Due to the aesthetic concepts and canons featured in his textbooks and other writings, Kaczurowskyj may be considered an outstanding advocate of the theories of Ukrainian neoclassicism. He participates in the conviction that Beauty "is the greatest welfare, as a definite artistic synthesis of Goodness and Truth", he advocates the autonomy of art, which, in his opinion, "is completely independent of social, political, climatic or any other circumstances", he defends the long duration of the traditions of artistic creativity, as a contrast and in opposition to the so-called post-modernism and its negation of past times artistic achievements.
Kaczurowskyj is the editor, together with Sviatoslav Hordynsky and Lidia Kriukow, as well as author of the "Forewords" of the volumes: "Khrestomatiya ukrayins'koyi relihiynoyi literatury. Knyha persha – Poeziya", Munich–London 1988, and the collection "Italiya v ukrayins'kiy poeziyi", Lviv 1999; he is also the editor of other editions, as well as the author of the introductions to the volumes: Mykhaylo Orest: "Pizni vruna", Munich 1965; "Ukrayins'ka muza", 2nd ed. by Oleksa Kovalenko, Buenos Aires 1973; and Yuriy Klen: "Tvory", part 1, New York 1992, etc.
Kaczurowskyj is the author of a popular essay on mycology: "Putivnyk dlya hrybariv" conjointly with V. Ya. Baranov: "Vid Kyeva do Kachanivky cherez Nizhyn", Kyiv 2011.
Personal life and death
On 20 June 1968, Kaczurowskyj married Lydia Kryukova-Kachurovskaya, a translator and art critic, with whom he had one son.

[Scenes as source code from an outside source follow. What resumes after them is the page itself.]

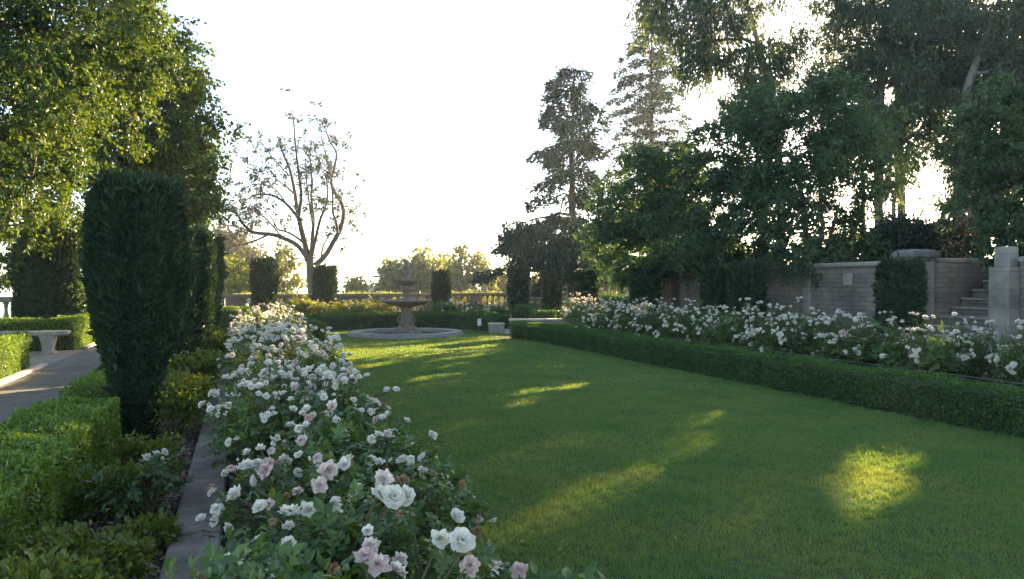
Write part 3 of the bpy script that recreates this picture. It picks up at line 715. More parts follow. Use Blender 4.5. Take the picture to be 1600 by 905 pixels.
def rose_bush(x, y, rx, ry, h, label, group, n_leaf, leafsize, n_bloom, mix, bsize, mat='rose', lod=0, zlow=0.12, fixed=(), leaf=ROSELEAF, side=0.0, zb=0.0):
    root = empty('rose_bush', (x, y, zb), label, 'rose bush', group)
    ph = rng.uniform(0, 6, 4)
    # lumpy dome: lobes of different height
    nl = 9
    lx = rng.uniform(-.62, .62, nl)*rx; ly = rng.uniform(-.62, .62, nl)*ry
    lh = h*rng.uniform(.68, 1.0, nl)*(1-0.18*(lx/rx)**2); lh[0] = h
    lr = rng.uniform(.34, .5, nl)
    n = n_leaf
    li = rng.integers(0, nl, n); d = rand_dirs(n); d[:, 2] = np.abs(d[:, 2])*1.0-0.15
    rr = rng.random(n)**0.35
    hh = lh[li]
    p = np.stack([lx[li]+d[:, 0]*lr[li]*rx*1.05*rr, ly[li]+d[:, 1]*lr[li]*ry*1.05*rr, hh*0.50+d[:, 2]*hh*0.48*rr], -1)
    low = rng.random(n) < 0.22
    p[low, 2] = rng.uniform(zlow, h*0.55, low.sum()); p[low, 0] *= 0.85
    p[:, 2] = np.maximum(p[:, 2], 0.04)
    out_ = p*np.array((1/rx, 1/ry, 0.6/h))
    yv = out_*0.9 + rng.normal(size=(n, 3))*0.5 - np.array((0, 0, .12)); zv = out_*0.6 + np.array((0, 0, .9)) + rng.normal(size=(n, 3))*0.4
    RF = frames(yv, zv); SF = leafsize*rng.uniform(.65, 1.25, n)
    # blooms on clusters
    c = MB(); placed = []
    P0, P1 = [], []
    ncl = max(3, n_bloom//3)
    bl = []
    k = 0
    while len(bl) < n_bloom and k < 4000:
        k += 1
        i = rng.integers(0, nl); dd = rand_dirs(1)[0]; dd[2] = abs(dd[2])**0.8*rng.choice((1, 1, 1, .35))
        dd = nrm(dd[None])[0]
        q = np.array((lx[i]+dd[0]*lr[i]*rx*1.15, ly[i]+dd[1]*lr[i]*ry*1.15, lh[i]*0.50+dd[2]*lh[i]*0.54))
        # must not be deep inside a taller lobe
        ins = np.any((((q[0]-lx)/(lr*rx))**2 + ((q[1]-ly)/(lr*ry))**2 + ((q[2]-lh*.5)/(lh*.48))**2) < 0.8)
        if ins: continue
        m_ = rng.integers(1, 5)
        for t in range(m_):
            qq = q + rng.normal(size=3)*np.array((.05, .05, .025))*(bsize/0.045)*(0 if t == 0 else 1)
            if all(np.linalg.norm(qq-w) > bsize*1.25 for w, _ in bl):
                bl.append((qq, dd))
        P0.append(np.array((lx[i]*.4, ly[i]*.4, 0.25*h))); P1.append(q - dd*0.02)
    bl = bl[:n_bloom] + [(np.array(q)-np.array((x, y, zb)), nrm(np.array([dq], float))[0]) for q, dq, _, _ in fixed]
    kinds = ['open', 'cup', 'pink', 'wilt', 'bud']
    fx = {len(bl)-len(fixed)+i: (fk, fs) for i, (_, _, fk, fs) in enumerate(fixed)}
    for bi, (q, dd) in enumerate(bl):
        kd = kinds[rng.choice(5, p=mix)]; sc = bsize*rng.uniform(.78, 1.2)*(0.62 if kd == 'bud' else (0.85 if kd == 'wilt' else 1))
        if bi in fx: kd, sc = fx[bi]
        me = BL_ME[(kd, lod, int(rng.integers(0, 3 if lod == 0 else 2)))]
        o = bpy.data.objects.new('bud' if kd == 'bud' else 'bloom', me); COL.objects.link(o); o.parent = root
        up = nrm((dd*0.9 + np.array((0, 0, .35)) + np.array((-.05, -.2, 0)) + rng.normal(size=3)*0.45)[None])[0]
        a = rng.uniform(0, 2*PI); ref = np.array((math.cos(a), math.sin(a), 0.1))
        Rm = frames(nrm(ref[None]), up[None])[0]   # y=ref, z~up
        zc = up; xc = nrm(np.cross(ref, zc)[None])[0]; yc = np.cross(zc, xc)
        from mathutils import Matrix
        Mx = Matrix(((xc[0]*sc, yc[0]*sc, zc[0]*sc, q[0]), (xc[1]*sc, yc[1]*sc, zc[1]*sc, q[1]), (xc[2]*sc, yc[2]*sc, zc[2]*sc, q[2]), (0, 0, 0, 1)))
        o.matrix_local = Mx
        if kd == 'pink': o['label'] = 'fading blush pink bloom'
        elif kd == 'wilt': o['label'] = 'browned wilted bloom'
        P0.append(q - up*0.16 + np.array((-q[0]*.25, -q[1]*.25, -.12))); P1.append(q - up*sc*0.1)
    P0 = np.array(P0); P1 = np.array(P1)
    kq = np.repeat(np.arange(len(P0)), 3); tq = rng.uniform(.1, .8, len(kq))
    pq = P0[kq] + (P1-P0)[kq]*tq[:, None]
    yq = rng.normal(size=(len(kq), 3))*np.array((1, 1, .35)); zq = rng.normal(size=(len(kq), 3))*.4 + np.array((0, 0, 1.0))
    f = MB(); f.inst(leaf[0], leaf[1], np.concatenate([p, pq]), np.concatenate([RF, frames(yq, zq)]), np.concatenate([SF, leafsize*rng.uniform(.6, 1.1, len(kq))]))
    f.build('foliage', M[mat], root)
    bs = np.stack([rng.uniform(-.02, .02, nl), rng.uniform(-.02, .02, nl), np.full(nl, 0.0)], -1)
    tp = np.stack([lx*.8, ly*.8, lh*.7], -1)
    c.tubes(bs, tp, np.full(nl, .013), np.full(nl, .006), 6)
    cs = np.concatenate([bs+(tp-bs)*q for q in np.linspace(.3, 1, 12)])
    P0 = cs[np.argmin(np.linalg.norm(cs[None]-P0[:, None], axis=2), 1)]
    c.tubes(P0, P1, np.full(len(P0), .0055 if lod == 0 else .007), np.full(len(P0), .0025), 5)
    c.build('stems', M['cane'], root)
    return root
GL = 'white rose bushes in the long bed beside the kerb'
labs = ['pinkish and browned roses nearest the camera, spilling over the corner of the lawn',
        'white and blush rose bush second from the camera beside the stone kerb',
        'rose bush third from the camera, with large white and fading pink blooms',
        'rose bush fourth from the camera in the bed along the kerb']
ords = ['fifth','sixth','seventh','eighth','ninth','tenth','eleventh','twelfth','thirteenth','fourteenth','fifteenth','sixteenth','seventeenth','eighteenth','nineteenth','twentieth','twenty-first','twenty-second']
labs += [f'densely flowering white rose bush, {o} from the camera in the kerbside bed' for o in ords[:-1]] + ['farthest white rose bush of the kerbside bed, beside the square cut hedge block']
yy = [1.75, 2.65, 3.6, 4.6]
ystep = 0.8
while len(yy) < len(labs): yy.append(yy[-1] + ystep)
def bl_px(u, v, h, kind, size):
    d = (HCAM-h)*F_PX/(v-HOR); x, y = W(u, d)
    return ((x, y, h), (-0.1, -0.5, 0.8), kind, size)
fixed0 = [bl_px(720, 848, .78, 'open', .044), bl_px(686, 845, .78, 'cup', .038), bl_px(733, 884, .72, 'pink', .036), bl_px(812, 893, .66, 'pink', .034), bl_px(590, 884, .78, 'pink', .040), bl_px(568, 872, .80, 'pink', .036), bl_px(578, 855, .8, 'pink', .034), bl_px(745, 830, .74, 'wilt', .03), bl_px(574, 832, .8, 'cup', .024)]
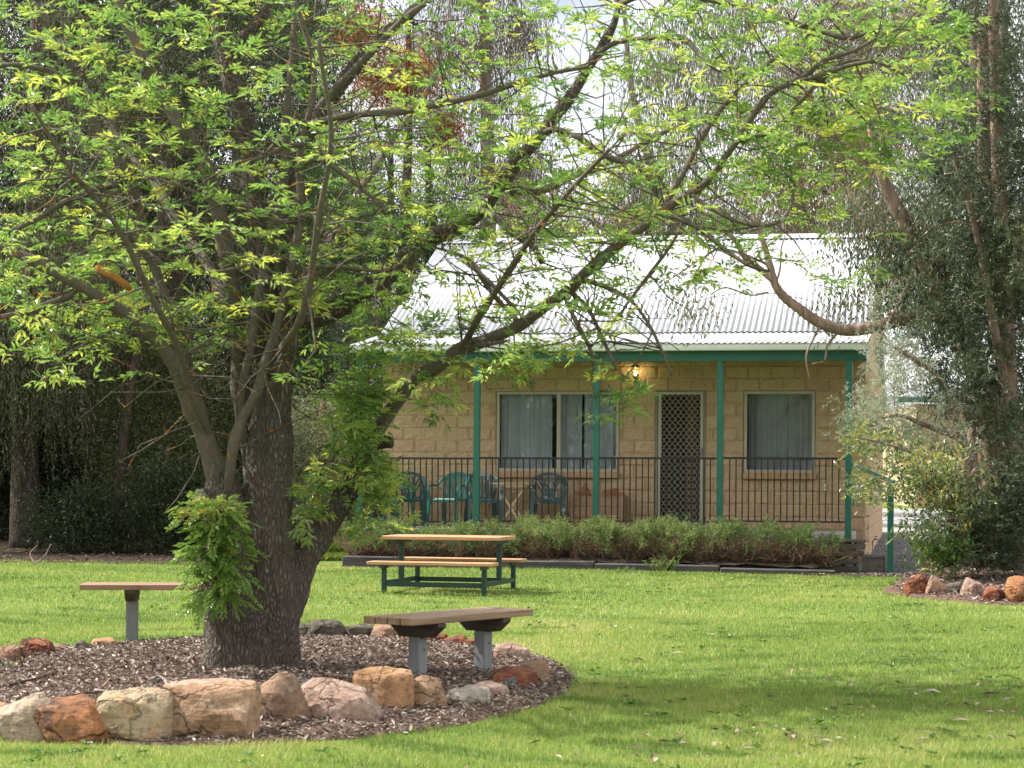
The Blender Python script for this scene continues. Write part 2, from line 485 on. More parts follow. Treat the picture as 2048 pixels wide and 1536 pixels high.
# ---------------------------------------------------------------- ground
def lawnmat():
    m, nt, bs = newmat('lawn_soil_and_turf')
    v = ocoord(nt, (1, 1, 1), False)
    f = noise_n(nt, v, .55, 5, .6); f2 = noise_n(nt, v, 9, 5, .7)
    c = ramp(nt, f, [(.3, (.10, .17, .032)), (.6, (.16, .23, .05)), (.75, (.23, .26, .08))])
    c = mixc(nt, ramp(nt, f2, [(.35, (.6, .6, .6)), (.55, (0, 0, 0))]), c, (.055, .085, .02))
    nt.links.new(c, bs.inputs['Base Color'])
    bs.inputs['Roughness'].default_value = .95; bs.inputs['Specular IOR Level'].default_value = .1
    bump(nt, bs, noise_n(nt, v, 60, 4), .8, .03)
    return m
M['lawn'] = lawnmat()
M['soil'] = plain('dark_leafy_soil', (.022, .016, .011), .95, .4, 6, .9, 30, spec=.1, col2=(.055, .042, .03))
M['mulch'] = plain('bark_mulch', (.075, .045, .033), .95, .35, 22, 1.0, 60, spec=.1, col2=(.17, .115, .085))

xs = np.concatenate([np.linspace(-160, -16, 20), np.linspace(-15, 15, 91), np.linspace(16, 160, 20)])
ys = np.concatenate([np.linspace(-80, 0, 12), np.linspace(1, 46, 120), np.linspace(48, 260, 40)])
gx, gy = np.meshgrid(xs, ys)
V = np.stack([gx, gy, terrain(gx, gy)], -1).reshape(-1, 3)
nx, ny = len(xs), len(ys)
i, j = np.meshgrid(np.arange(nx - 1), np.arange(ny - 1))
a = (j * nx + i).ravel()
tag(mesh_np('lawn', V, np.stack([a, a + 1, a + nx + 1, a + nx], -1), M['lawn'], True), kind='structure')

def blob(name, outline, zf, mat, rings=10, wob=.06, seed=1, n=120, cen=None):
    """a ground patch filled from its centre out to a closed outline"""
    P = np.array([(p[0], p[1], 0) for p in outline] + [(outline[0][0], outline[0][1], 0)], float)
    L = np.concatenate([[0], np.cumsum(np.linalg.norm(np.diff(P, axis=0), axis=1))])
    t = np.linspace(0, L[-1], n, endpoint=False)
    bx, by = np.interp(t, L, P[:, 0]), np.interp(t, L, P[:, 1])
    c = cen or (bx.mean(), by.mean())
    r_ = np.random.default_rng(seed)
    wv = 1 + wob * np.interp(t, np.linspace(0, L[-1], n // 2), r_.normal(size=n // 2) * .5)
    V = [(c[0], c[1], zf(c[0], c[1]))]
    for k in range(1, rings + 1):
        s = (k / rings) * wv
        x, y = c[0] + (bx - c[0]) * s, c[1] + (by - c[1]) * s
        V += list(zip(x, y, zf(x, y)))
    F = []
    e = np.arange(n); e2 = (e + 1) % n
    F.append(np.stack([np.zeros(n, int), 1 + e, 1 + e2, 1 + e2], -1))
    for k in range(rings - 1):
        o = 1 + k * n
        F.append(np.stack([o + e, o + n + e, o + n + e2, o + e2], -1))
    x, y = c[0] + (bx - c[0]) * wv * 1.02, c[1] + (by - c[1]) * wv * 1.02
    V += list(zip(x, y, zf(x, y) - .08))
    o = 1 + (rings - 1) * n
    F.append(np.stack([o + e, o + n + e, o + n + e2, o + e2], -1))
    return tag(mesh_np(name, np.array(V), np.vstack(F), mat, True), kind='structure')

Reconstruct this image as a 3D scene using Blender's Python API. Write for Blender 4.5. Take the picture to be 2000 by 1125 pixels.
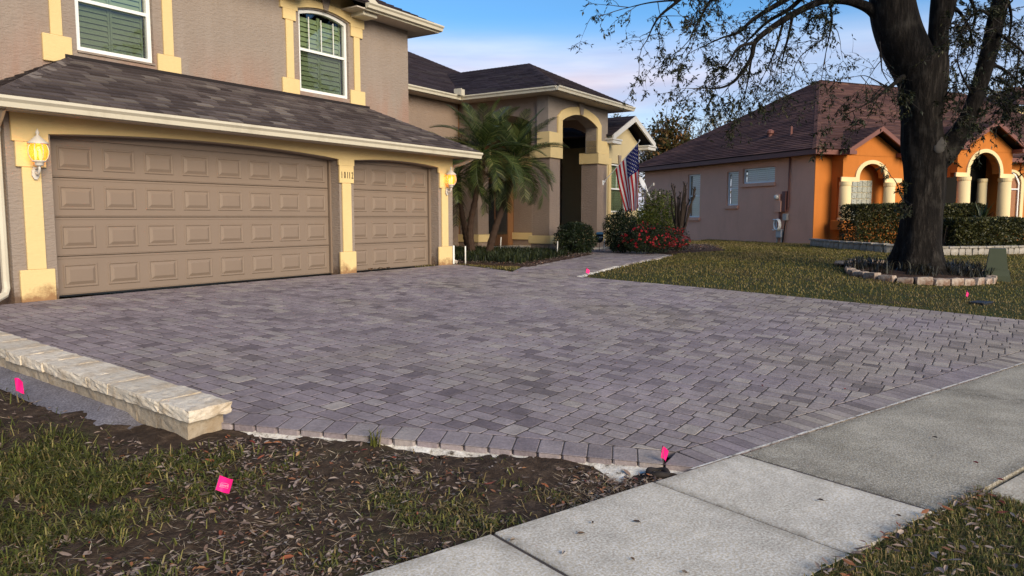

Through his marriage to Kryukova-Kachurovskaya, Kaczurowskyj was the son-in-law of the artist Boris Kriukow and the painter Olga Gurski.On 18 July 2013 Kaczurowskyj died in Munich aged 94. Kaczurowskyj's ashes were buried in Kruty on 22 Novemner 2013.
Awards
- 1982 — Ivan Franko Fund prize, awarded for the translation of Francesco Petrarca's book "Selected".
- 1994 — Maksym Ryls'kyi Prize, for his work as a translator.
- 2002 — award of the SUCHASNIST magazine and the League of Ukrainian Patrons of Art, for his essay "Gothic Literature And Its Genres"
- 2003 — Volodymyr Vynnychenko Prize, for his outstanding intellectual contribution to the development of Ukrainian culture.
- 2006 — Volodymyr Svidzins'kyi Literary Award, for his activity as a poet and translator.
- 2006 — National Taras Shevchenko Prize of Ukraine, for his book "Promenysti syl'vety ", Munich 2002; 2nd ed. in the "Library of the Shevchenko Committee" series, Kyiv 2008.